--- START OF DATA BLOCK ---

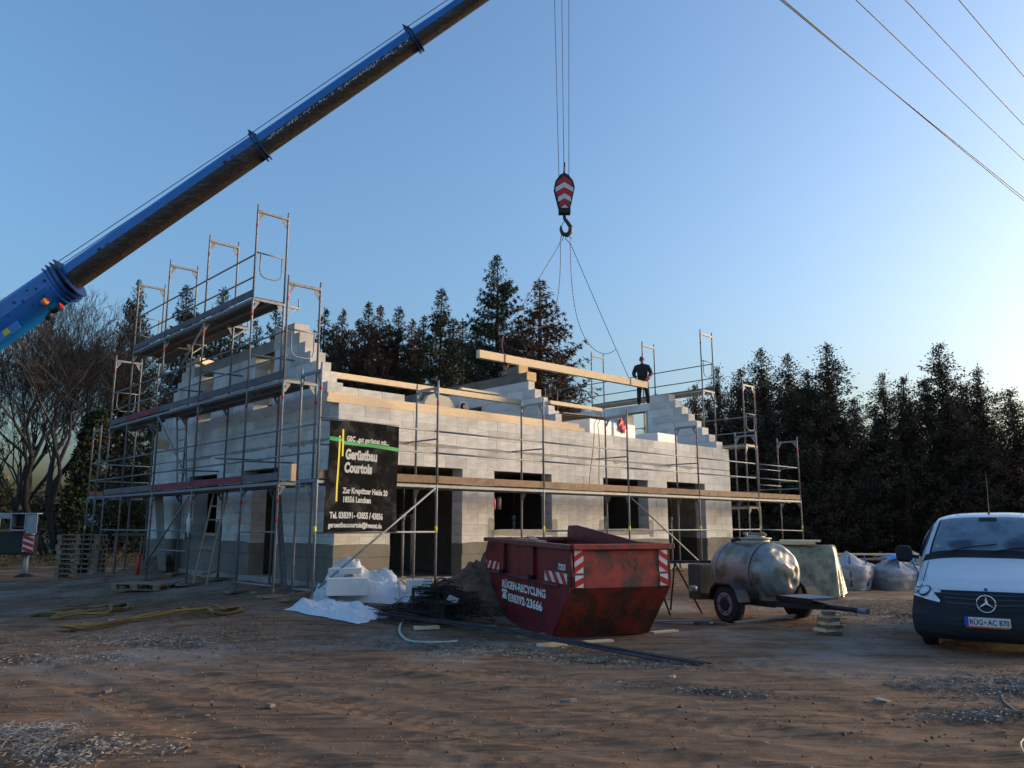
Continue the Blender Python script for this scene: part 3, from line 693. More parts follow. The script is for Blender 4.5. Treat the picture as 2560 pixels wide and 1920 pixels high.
for a, b, z in ((.3, 2.2, 3.43), (3.0, 5.4, 3.44), (6.0, 8.0, 3.43)): mb.add(*smear(a, b, z, .12, rg, 'y', -.009))
mb.build('mortar_smear', 'mortar', HOUSE)
def blob(x0, x1, z0, z1, y=-.004, seed=1, side='x', skip=None):
    mb = MB(); N = 28; pts = []
    for i in range(N):
        a = 2 * math.pi * i / N; cx, cz = (x0 + x1) / 2, (z0 + z1) / 2; c, s = math.cos(a), math.sin(a)
        k = (abs(c) ** 5 + abs(s) ** 5) ** (-1 / 5) * (1 + .07 * mnoise.noise(Vector((c * 3 + seed, s * 3, seed))) * 2)
        pts.append((cx + c * k * (x1 - x0) / 2, cz + s * k * (z1 - z0) / 2))
    mb.prism(pts, y, y + .01, 'y' if side == 'x' else 'x'); return mb
for (a, b, c, d, s) in ((4.06, 4.26, 1.38, 1.86, 1), (6.22, 6.42, 1.36, 1.84, 2), (4.2, 6.3, 1.44, 1.595, 3), (8.04, 8.24, 1.38, 1.84, 4), (10.22, 10.44, 1.36, 1.84, 5), (8.1, 10.35, 1.42, 1.595, 6)): blob(a, b, c, d, seed=s).build('sill_mortar_patch', 'slab' if b - a > 1 else 'mortar', HOUSE)
blob(5.55, 7.5, 1.28, 1.455, seed=8, side='y').build('sill_mortar_patch', 'darkconc', HOUSE); blob(7.06, 7.5, 1.3, 1.8, seed=9, side='y').build('sill_mortar_patch', 'darkconc', HOUSE); blob(5.2, 5.59, 1.3, 1.8, seed=10, side='y').build('sill_mortar_patch', 'darkconc', HOUSE)
mb = MB()
for a, b in ((.0, 1.3), (3.3, 5.2), (5.3, 8.0), (8.1, 11.1), (13.2, 14.6)): mb.add(*smear(a, b, 1.30, .05, rg))
for a, b in ((.1, 2.4), (3.7, 6.0), (6.2, 10.0)): mb.add(*smear(a, b, 1.31, .05, rg, 'y'))
mb.build('plinth_mortar_edge', 'plinth', HOUSE)
# boards closing the gable windows from inside
for y0, y1 in ((2.93, 3.89), (6.33, 7.11)):
    for k in range(4): MB().box(TH + .002, TH + .04, y0, y1, 4.56 + .27 * k, 4.56 + .27 * k + .262).build('window_board', 'timber' if k < 3 else 'osb', HOUSE)
    MB().box(.05, TH - .01, y0 + .001, y0 + .05, 4.56, 5.69).build('window_post', 'osb', HOUSE)
MB().box(14.3, 14.36, 3.0, 3.07, 4.5, 5.68).build('window_post', 'timber', HOUSE)
# ring beam on the middle wall with upright formwork end
MB().box(6.98, 7.26, 1.64, 8.6, 5.687, 5.94).build('ring_beam', 'darkconc', HOUSE); MB().box(6.98, 7.26, 1.99, 2.5, 5.943, 6.17).build('ring_beam_step', 'darkconc', HOUSE)
MB().box(6.94, 7.3, 1.60, 1.637, 5.7, 5.95).build('formwork_board', 'osb', HOUSE); MB().box(6.94, 7.3, 1.93, 1.985, 5.945, 6.2).build('formwork_board', 'osb', HOUSE)
for y in (5.0, 4.6, 1.2): MB().tube([(7.1, y, 5.5), (7.1, y, 6.15 if y > 2 else 5.7)], .006, 5).build('rebar', 'rebar', HOUSE)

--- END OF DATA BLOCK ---

### INSTRUCTIONS TO FOLLOW
Every line of the data above should be quoted exactly. Omit the pictures.

### SOLVED EXERCISE
Continue the Blender Python script for this scene: part 3, from line 693. More parts follow. The script is for Blender 4.5. Treat the picture as 2560 pixels wide and 1920 pixels high.
for a, b, z in ((.3, 2.2, 3.43), (3.0, 5.4, 3.44), (6.0, 8.0, 3.43)): mb.add(*smear(a, b, z, .12, rg, 'y', -.009))
mb.build('mortar_smear', 'mortar', HOUSE)
def blob(x0, x1, z0, z1, y=-.004, seed=1, side='x', skip=None):
    mb = MB(); N = 28; pts = []
    for i in range(N):
        a = 2 * math.pi * i / N; cx, cz = (x0 + x1) / 2, (z0 + z1) / 2; c, s = math.cos(a), math.sin(a)
        k = (abs(c) ** 5 + abs(s) ** 5) ** (-1 / 5) * (1 + .07 * mnoise.noise(Vector((c * 3 + seed, s * 3, seed))) * 2)
        pts.append((cx + c * k * (x1 - x0) / 2, cz + s * k * (z1 - z0) / 2))
    mb.prism(pts, y, y + .01, 'y' if side == 'x' else 'x'); return mb
for (a, b, c, d, s) in ((4.06, 4.26, 1.38, 1.86, 1), (6.22, 6.42, 1.36, 1.84, 2), (4.2, 6.3, 1.44, 1.595, 3), (8.04, 8.24, 1.38, 1.84, 4), (10.22, 10.44, 1.36, 1.84, 5), (8.1, 10.35, 1.42, 1.595, 6)): blob(a, b, c, d, seed=s).build('sill_mortar_patch', 'slab' if b - a > 1 else 'mortar', HOUSE)
blob(5.55, 7.5, 1.28, 1.455, seed=8, side='y').build('sill_mortar_patch', 'darkconc', HOUSE); blob(7.06, 7.5, 1.3, 1.8, seed=9, side='y').build('sill_mortar_patch', 'darkconc', HOUSE); blob(5.2, 5.59, 1.3, 1.8, seed=10, side='y').build('sill_mortar_patch', 'darkconc', HOUSE)
mb = MB()
for a, b in ((.0, 1.3), (3.3, 5.2), (5.3, 8.0), (8.1, 11.1), (13.2, 14.6)): mb.add(*smear(a, b, 1.30, .05, rg))
for a, b in ((.1, 2.4), (3.7, 6.0), (6.2, 10.0)): mb.add(*smear(a, b, 1.31, .05, rg, 'y'))
mb.build('plinth_mortar_edge', 'plinth', HOUSE)
# boards closing the gable windows from inside
for y0, y1 in ((2.93, 3.89), (6.33, 7.11)):
    for k in range(4): MB().box(TH + .002, TH + .04, y0, y1, 4.56 + .27 * k, 4.56 + .27 * k + .262).build('window_board', 'timber' if k < 3 else 'osb', HOUSE)
    MB().box(.05, TH - .01, y0 + .001, y0 + .05, 4.56, 5.69).build('window_post', 'osb', HOUSE)
MB().box(14.3, 14.36, 3.0, 3.07, 4.5, 5.68).build('window_post', 'timber', HOUSE)
# ring beam on the middle wall with upright formwork end
MB().box(6.98, 7.26, 1.64, 8.6, 5.687, 5.94).build('ring_beam', 'darkconc', HOUSE); MB().box(6.98, 7.26, 1.99, 2.5, 5.943, 6.17).build('ring_beam_step', 'darkconc', HOUSE)
MB().box(6.94, 7.3, 1.60, 1.637, 5.7, 5.95).build('formwork_board', 'osb', HOUSE); MB().box(6.94, 7.3, 1.93, 1.985, 5.945, 6.2).build('formwork_board', 'osb', HOUSE)
for y in (5.0, 4.6, 1.2): MB().tube([(7.1, y, 5.5), (7.1, y, 6.15 if y > 2 else 5.7)], .006, 5).build('rebar', 'rebar', HOUSE)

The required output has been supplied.